Even if it be true, as the Commissioner contends on brief, that the State court decided that these payments were income to the petitioner, that judgment cannot aid him here. The State court judgment was not entered until June 1955, long after the tax years in question. The claim made by the plaintiff in that case, the petitioner here, was strenuously contested by Avirgan, and until the termination of that controversy, petitioner had no established right to these amounts and could not properly accrue them as income for the years in question. See Cold Metal Process Co., 17 T. C. 916 (1951); Boston Elevated Railway Co., 16 T. C. 1084 (1951). Further, the command over this income, the primary test of taxability, was in Avirgan, and not in petitioner during the years in question. The fact that the payments were the result of the corporate petitioner’s transactions does not of itself make the payments corporate income. Harry Sherin, supra.
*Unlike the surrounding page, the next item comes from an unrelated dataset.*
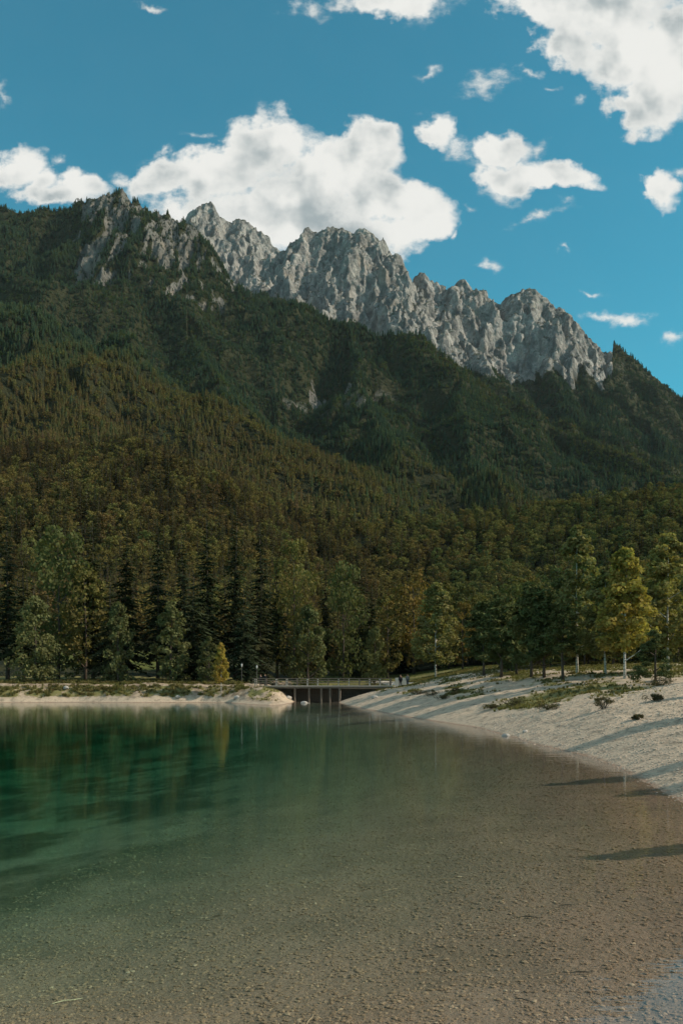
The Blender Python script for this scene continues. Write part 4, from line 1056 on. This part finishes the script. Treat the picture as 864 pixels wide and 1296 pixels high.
black = cloth('black_cloth', (0.015, 0.015, 0.018)); grey = cloth('grey_cloth', (0.16, 0.15, 0.14)); blue = cloth('blue_denim', (0.035, 0.045, 0.07)); hairm = cloth('brown_hair', (0.04, 0.028, 0.018)); tan = cloth('tan_cloth', (0.22, 0.19, 0.15))
def pers_px(u, y, v_feet=None, **k):
    x = (u - CU) / F * y; z = gh(x, y)
    return person(x, y, z, **k)
pers_px(506.5, 127.5, rz=0.2, label='person in a long black coat walking beside another at the right bridge end', coat=black, legs=black, hair=hairm, h=1.82, stride=0.14)
pers_px(515.5, 127.0, rz=-0.3, label='person in a grey jacket and dark trousers, right of the one in black', coat=grey, legs=blue, hair=hairm, h=1.70, stride=0.16, pack=black)
for u_, lab, ht in ((330.0, 'dark-clad person leaning at the left end of the bridge, left of a pair', 1.66), (335.5, 'dark-clad person at the left end of the bridge, right of a pair', 1.74)):
    x = (u_ - CU) / F * BY; person(x, BY - 0.2, BZ + 0.045, rz=0.1 if u_ < 333 else 2.6, label=lab, coat=black, legs=black, hair=hairm, stride=0.04, h=ht)

# ------------------------------------------------------------------ lamps among the trees (unlit)
def lamp(u, Y, ztop, label):
    x = (u - CU) / F * Y; z = gh(x, Y); h = ztop - z
    e = bpy.data.objects.new('street_lamp', None); COL.objects.link(e); e.location = (x, Y, z); tag(e, label, 'street lamp')
    b = MB(); b.tube([(0, 0, -.2), (0, 0, .5), (0, 0, h - .5)], [.06, .04, .03], 8); link('pole', b.mesh('pole', M['steel'], True), parent=e)
    b = MB(); b.tube([(0, 0, h - .5), (0, 0, h - .44), (0, 0, h - .12), (0, 0, h)], [.05, .09, .13, .06], 10); link('lamp_shade', b.mesh('lamp_shade', M['lamp_glass'], True), parent=e)
    b = MB(); b.tube([(0, 0, h), (0, 0, h + .06), (0, 0, h + .12)], [.15, .13, .03], 10); link('cap', b.mesh('cap', M['steel'], True), parent=e)
M['lamp_glass'] = simple('white_lamp_glass', (0.55, 0.55, 0.53), 0.3, 0.03)
lamp(306, 134.5, CH + 18 / F * 134.5, 'small white-headed lamp post left of the bridge among the trees')
lamp(325, 134.8, CH + 16 / F * 134.8, 'white-headed lamp post nearest the left bridge end')

# ------------------------------------------------------------------ the air between here and the peaks
bm = bmesh.new()
hx, hy0, hy1, hz0, hz1 = 4400, -120, 5200, float(min(ZZ.min(), GZ.min(), -9.0)) - 1.0, float(ZZ.max()) + 60.0
vs = [bm.verts.new(p) for p in ((-hx,hy0,hz0),(hx,hy0,hz0),(hx,hy1,hz0),(-hx,hy1,hz0),(-hx,hy0,hz1),(hx,hy0,hz1),(hx,hy1,hz1),(-hx,hy1,hz1))]
for f in ((0,3,2,1),(4,5,6,7),(0,1,5,4),(1,2,6,5),(2,3,7,6),(3,0,4,7)): bm.faces.new([vs[i] for i in f])
me = bpy.data.meshes.new('haze'); bm.to_mesh(me); bm.free()
m, N, o = material('haze_air')
pv = N.new('ShaderNodeVolumePrincipled'); pv.inputs['Color'].default_value = (0.80, 0.90, 1.0, 1); pv.inputs['Density'].default_value = 0.000012; pv.inputs['Anisotropy'].default_value = 0.0
N.l.new(pv.outputs[0], o.inputs['Volume'])
tag(link('haze', me, m), 'thin bluish haze in the air between the lake and the peaks', 'haze', kind='stuff')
We have carefully considered the Commissioner’s contentions and find that they do not adequately support his conclusion. Since the petitioner has demonstrated that these payments were not income during the years in question, we need not consider its alternative contentions.

The Commissioner’s determination of an addition for fraud and an addition to tax for failure to file cannot be sustained where the petitioner owes no deficiency, and had no unreported income during the years in controversy.

We hold that the payments in question received or receivable by Avirgan were not accruable income to petitioner during the years before us.

Decisions will he entered for the petitioner.